Written problem:
The material below holds pictures; leave them out and reproduce exactly the lines from the one with "Build this scene" through the one with "C = scn.collection", inclusive.

Dataset entries:
———

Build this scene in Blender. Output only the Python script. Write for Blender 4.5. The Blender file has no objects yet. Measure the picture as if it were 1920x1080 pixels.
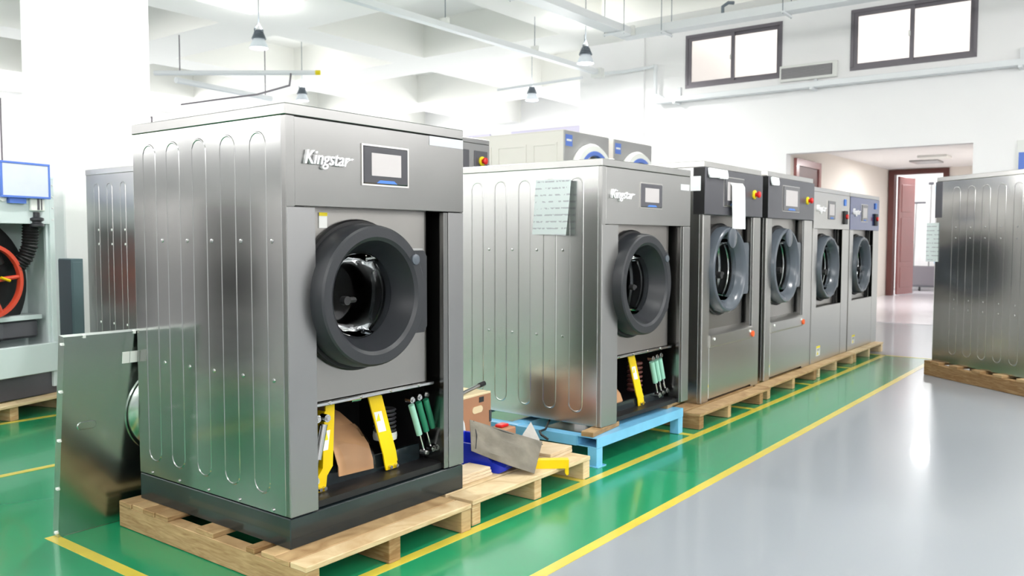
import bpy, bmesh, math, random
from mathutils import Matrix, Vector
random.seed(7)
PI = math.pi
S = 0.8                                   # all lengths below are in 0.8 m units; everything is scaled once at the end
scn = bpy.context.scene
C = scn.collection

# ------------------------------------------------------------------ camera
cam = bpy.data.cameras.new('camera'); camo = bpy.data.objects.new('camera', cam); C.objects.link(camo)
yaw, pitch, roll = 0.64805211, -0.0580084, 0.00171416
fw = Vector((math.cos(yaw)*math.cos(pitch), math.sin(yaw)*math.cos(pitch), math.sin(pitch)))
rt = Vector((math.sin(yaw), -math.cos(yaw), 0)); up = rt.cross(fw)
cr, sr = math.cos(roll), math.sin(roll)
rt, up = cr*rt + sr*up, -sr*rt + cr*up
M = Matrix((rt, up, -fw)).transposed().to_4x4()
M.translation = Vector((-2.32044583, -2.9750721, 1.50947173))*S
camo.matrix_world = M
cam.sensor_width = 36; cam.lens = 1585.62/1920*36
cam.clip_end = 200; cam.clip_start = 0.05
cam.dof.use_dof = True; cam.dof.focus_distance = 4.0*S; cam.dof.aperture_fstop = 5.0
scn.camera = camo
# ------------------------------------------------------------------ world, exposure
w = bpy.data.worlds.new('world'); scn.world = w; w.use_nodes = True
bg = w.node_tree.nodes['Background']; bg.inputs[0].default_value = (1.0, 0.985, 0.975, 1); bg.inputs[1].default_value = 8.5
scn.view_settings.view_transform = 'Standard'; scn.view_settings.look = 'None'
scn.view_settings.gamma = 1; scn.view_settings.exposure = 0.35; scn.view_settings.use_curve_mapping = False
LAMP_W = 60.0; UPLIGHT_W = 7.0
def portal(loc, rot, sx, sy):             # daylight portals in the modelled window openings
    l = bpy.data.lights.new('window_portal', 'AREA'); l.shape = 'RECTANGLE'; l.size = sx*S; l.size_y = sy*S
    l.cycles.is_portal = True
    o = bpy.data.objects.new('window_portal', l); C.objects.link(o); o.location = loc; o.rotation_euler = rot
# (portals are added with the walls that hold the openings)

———

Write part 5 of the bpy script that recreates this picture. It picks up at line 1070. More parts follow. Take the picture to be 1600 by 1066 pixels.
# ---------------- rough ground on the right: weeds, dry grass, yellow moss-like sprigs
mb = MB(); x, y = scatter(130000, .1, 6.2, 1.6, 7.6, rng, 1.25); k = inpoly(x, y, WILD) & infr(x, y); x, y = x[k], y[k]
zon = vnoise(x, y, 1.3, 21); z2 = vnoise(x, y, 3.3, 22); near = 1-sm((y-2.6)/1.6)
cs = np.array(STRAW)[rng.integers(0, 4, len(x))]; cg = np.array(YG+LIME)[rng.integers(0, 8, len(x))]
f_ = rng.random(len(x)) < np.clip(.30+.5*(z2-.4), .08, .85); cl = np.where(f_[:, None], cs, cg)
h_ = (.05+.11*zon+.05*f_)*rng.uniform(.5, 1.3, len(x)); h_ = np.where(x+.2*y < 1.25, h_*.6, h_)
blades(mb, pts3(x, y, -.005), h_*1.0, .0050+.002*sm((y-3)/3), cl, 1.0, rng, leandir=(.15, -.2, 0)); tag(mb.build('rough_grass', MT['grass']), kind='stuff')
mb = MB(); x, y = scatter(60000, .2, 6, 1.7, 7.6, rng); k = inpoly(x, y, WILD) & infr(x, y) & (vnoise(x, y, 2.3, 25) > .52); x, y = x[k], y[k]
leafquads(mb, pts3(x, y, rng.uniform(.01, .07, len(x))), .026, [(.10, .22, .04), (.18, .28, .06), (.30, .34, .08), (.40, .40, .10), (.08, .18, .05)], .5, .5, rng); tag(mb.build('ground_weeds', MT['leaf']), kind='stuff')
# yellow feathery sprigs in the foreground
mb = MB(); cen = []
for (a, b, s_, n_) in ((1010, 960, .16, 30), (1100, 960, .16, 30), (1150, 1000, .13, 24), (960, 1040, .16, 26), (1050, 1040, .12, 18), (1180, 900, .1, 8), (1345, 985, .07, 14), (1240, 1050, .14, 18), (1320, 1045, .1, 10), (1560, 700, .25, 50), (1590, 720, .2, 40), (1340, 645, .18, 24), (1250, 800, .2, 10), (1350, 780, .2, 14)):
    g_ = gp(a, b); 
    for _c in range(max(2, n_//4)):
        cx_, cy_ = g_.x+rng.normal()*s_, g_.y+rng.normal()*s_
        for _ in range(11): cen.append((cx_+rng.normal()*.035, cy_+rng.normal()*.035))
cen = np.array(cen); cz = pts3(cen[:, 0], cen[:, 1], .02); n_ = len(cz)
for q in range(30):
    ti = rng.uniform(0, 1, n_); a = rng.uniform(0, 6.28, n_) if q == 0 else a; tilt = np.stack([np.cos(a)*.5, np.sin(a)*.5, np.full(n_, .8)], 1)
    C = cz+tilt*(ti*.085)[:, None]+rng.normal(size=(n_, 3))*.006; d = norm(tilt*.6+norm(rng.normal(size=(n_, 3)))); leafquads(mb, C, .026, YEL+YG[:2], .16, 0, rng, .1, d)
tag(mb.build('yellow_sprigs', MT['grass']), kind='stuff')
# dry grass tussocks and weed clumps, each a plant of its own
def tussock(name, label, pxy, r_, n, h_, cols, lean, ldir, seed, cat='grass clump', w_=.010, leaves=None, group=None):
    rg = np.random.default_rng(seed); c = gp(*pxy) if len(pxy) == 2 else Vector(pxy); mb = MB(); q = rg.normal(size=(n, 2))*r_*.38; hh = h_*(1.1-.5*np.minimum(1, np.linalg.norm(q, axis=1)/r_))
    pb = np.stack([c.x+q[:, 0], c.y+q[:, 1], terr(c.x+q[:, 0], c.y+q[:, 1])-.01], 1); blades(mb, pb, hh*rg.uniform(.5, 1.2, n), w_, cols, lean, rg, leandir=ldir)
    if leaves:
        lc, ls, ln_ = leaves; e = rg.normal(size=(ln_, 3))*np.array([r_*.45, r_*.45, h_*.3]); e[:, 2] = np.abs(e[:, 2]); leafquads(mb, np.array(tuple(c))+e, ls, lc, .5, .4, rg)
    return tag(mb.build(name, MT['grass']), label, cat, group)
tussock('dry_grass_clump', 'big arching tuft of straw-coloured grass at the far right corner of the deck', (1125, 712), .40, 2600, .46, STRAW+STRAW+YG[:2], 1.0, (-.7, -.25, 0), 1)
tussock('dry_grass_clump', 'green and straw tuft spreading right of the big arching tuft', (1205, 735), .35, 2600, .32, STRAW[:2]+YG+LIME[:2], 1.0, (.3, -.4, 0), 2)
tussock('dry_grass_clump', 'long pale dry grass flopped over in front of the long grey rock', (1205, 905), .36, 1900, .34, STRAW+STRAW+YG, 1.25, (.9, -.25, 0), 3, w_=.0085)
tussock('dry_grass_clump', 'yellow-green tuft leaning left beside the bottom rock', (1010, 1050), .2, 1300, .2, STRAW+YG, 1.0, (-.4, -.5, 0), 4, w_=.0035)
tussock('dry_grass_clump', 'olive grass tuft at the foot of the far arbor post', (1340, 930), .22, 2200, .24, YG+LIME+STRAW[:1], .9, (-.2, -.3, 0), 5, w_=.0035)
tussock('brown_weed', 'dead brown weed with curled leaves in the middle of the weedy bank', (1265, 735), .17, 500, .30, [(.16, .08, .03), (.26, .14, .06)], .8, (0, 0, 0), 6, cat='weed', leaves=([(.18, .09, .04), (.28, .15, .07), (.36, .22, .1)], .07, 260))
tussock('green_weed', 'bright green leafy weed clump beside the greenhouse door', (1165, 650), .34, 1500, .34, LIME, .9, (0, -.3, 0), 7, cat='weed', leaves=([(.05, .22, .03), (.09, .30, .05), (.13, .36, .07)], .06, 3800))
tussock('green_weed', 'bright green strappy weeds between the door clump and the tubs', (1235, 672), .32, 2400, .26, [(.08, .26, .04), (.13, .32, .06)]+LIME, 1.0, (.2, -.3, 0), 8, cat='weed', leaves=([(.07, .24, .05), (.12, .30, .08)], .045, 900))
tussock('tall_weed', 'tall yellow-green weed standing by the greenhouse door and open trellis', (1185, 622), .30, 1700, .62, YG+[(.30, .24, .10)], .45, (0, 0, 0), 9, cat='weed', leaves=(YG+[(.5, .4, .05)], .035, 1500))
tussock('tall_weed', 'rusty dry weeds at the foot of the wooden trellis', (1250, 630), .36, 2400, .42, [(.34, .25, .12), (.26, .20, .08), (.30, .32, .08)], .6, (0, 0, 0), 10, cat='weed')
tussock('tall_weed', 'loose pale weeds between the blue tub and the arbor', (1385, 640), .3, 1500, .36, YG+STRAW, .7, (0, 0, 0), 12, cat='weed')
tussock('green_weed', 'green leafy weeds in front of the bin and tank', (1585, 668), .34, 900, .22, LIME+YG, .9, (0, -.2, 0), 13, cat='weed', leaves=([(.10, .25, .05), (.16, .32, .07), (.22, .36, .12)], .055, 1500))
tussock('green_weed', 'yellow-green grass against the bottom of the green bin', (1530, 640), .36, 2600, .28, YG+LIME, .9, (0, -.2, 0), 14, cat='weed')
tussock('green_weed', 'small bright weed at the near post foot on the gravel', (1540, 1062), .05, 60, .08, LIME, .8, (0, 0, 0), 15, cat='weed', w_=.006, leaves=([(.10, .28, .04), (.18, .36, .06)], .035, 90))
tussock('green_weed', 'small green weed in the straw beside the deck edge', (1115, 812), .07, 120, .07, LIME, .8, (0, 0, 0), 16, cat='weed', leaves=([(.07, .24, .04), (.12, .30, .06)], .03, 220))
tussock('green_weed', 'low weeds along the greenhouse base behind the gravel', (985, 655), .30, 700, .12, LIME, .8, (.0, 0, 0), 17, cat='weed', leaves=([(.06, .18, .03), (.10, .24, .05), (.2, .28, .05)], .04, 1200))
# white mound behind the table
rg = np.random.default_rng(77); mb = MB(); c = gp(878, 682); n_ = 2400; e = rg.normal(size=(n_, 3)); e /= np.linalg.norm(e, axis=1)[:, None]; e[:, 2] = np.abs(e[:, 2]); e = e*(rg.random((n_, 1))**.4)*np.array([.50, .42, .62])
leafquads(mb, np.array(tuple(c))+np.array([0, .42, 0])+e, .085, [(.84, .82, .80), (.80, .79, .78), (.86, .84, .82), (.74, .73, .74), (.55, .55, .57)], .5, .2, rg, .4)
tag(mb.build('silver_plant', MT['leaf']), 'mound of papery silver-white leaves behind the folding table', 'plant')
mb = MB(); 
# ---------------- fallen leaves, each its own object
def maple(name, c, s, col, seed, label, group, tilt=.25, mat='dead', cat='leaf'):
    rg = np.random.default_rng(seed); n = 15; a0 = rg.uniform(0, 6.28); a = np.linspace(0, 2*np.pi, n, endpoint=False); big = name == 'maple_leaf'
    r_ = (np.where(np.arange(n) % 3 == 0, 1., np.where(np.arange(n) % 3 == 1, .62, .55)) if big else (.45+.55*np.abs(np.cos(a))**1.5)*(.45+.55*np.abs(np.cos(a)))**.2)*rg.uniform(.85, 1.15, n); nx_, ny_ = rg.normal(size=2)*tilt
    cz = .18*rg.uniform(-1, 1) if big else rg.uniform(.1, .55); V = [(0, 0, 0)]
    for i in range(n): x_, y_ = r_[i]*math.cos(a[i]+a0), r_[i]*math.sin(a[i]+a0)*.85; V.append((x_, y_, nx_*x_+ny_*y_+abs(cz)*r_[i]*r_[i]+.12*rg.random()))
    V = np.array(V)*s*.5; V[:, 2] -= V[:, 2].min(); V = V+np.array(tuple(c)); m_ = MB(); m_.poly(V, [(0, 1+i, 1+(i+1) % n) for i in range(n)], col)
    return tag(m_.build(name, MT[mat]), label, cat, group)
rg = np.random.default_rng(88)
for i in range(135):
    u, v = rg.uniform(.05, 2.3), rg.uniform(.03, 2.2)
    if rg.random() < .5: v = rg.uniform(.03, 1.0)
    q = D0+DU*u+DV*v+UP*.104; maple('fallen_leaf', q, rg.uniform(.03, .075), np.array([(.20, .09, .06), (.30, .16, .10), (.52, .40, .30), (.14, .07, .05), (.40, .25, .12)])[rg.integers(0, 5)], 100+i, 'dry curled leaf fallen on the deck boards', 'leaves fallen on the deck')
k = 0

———

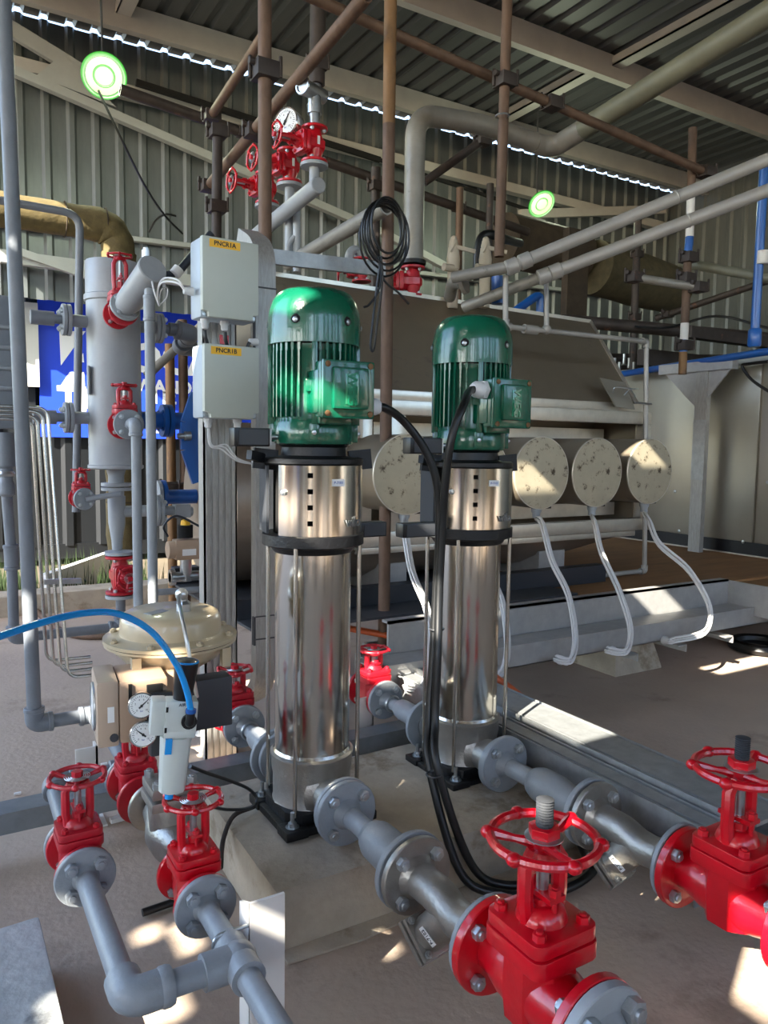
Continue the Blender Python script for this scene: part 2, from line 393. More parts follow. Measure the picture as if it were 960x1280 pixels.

———

Written response:
Build this scene in Blender. Output only the Python script. Write for Blender 4.5. The Blender file has no objects yet. Measure the picture as if it were 1920x1080 pixels.
import bpy, bmesh, math, random
from mathutils import Matrix, Vector
random.seed(7)
PI = math.pi
S = 0.8                                   # all lengths below are in 0.8 m units; everything is scaled once at the end
scn = bpy.context.scene
C = scn.collection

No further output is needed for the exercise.